Details of the event are explained in his biography, and time-compressed in the video above.

Found at The Daily Dish.


  1. There's also a segment featured on WBEZ's weekly radio show This American Life which tells his story of rags to riches to eventually becoming a fugitive wanted by the FBI. It can be found in broadcast #412 entitled Million Dollar Idea, Act 4 - "Don't hate the player"

    Here's their synopsis -

    Act Four. Don't Hate The Player.
    Shawn Allee tells a story of the oldest kind of million dollar idea, the scam. Or was it an honest venture? Back in the 1980s Michael Larson made the most money ever on the game show Press Your Luck. And it was no accident. Larson had a plan to get rich that surprised everyone. (18 minutes)

    and here's the link for those who would like to stream this most excellent radio program.


  2. Thanks, talcum. This American Life is my favorite radio program.

  3. I learn about the coolest stuff on this site, I love it!

  4. Esquire magazine did a piece this year how recently a contestant figured out how to beat the Price is Right. The show accused him of cheating, but he just figured out they always use the same prizes. That and a little luck. But a guy in the audience may have helped him, a guy who independently figured the same thing out, and had helped others win prizes. He was banned at the time from ever appearing again.
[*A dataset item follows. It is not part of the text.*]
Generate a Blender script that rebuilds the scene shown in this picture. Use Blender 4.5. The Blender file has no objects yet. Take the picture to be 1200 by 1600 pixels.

    "Sharon passed on that Showcase, which meant that it was Terry’s to win or lose. He looked into the audience for a moment, leaned into his microphone, and said his bid as though he were reading it from a slip of paper: $23,743.“Wow,” Drew Carey said. “That’s a very exact bid.” Then Sharon saw her Showcase: trips to Chicago; Banff, Alberta; Edinburgh, Scotland; and Cape Town, South Africa. She bid $30,525. “We’ll be right back, folks,” Carey said. “Don’t go away.”And then the show just stopped."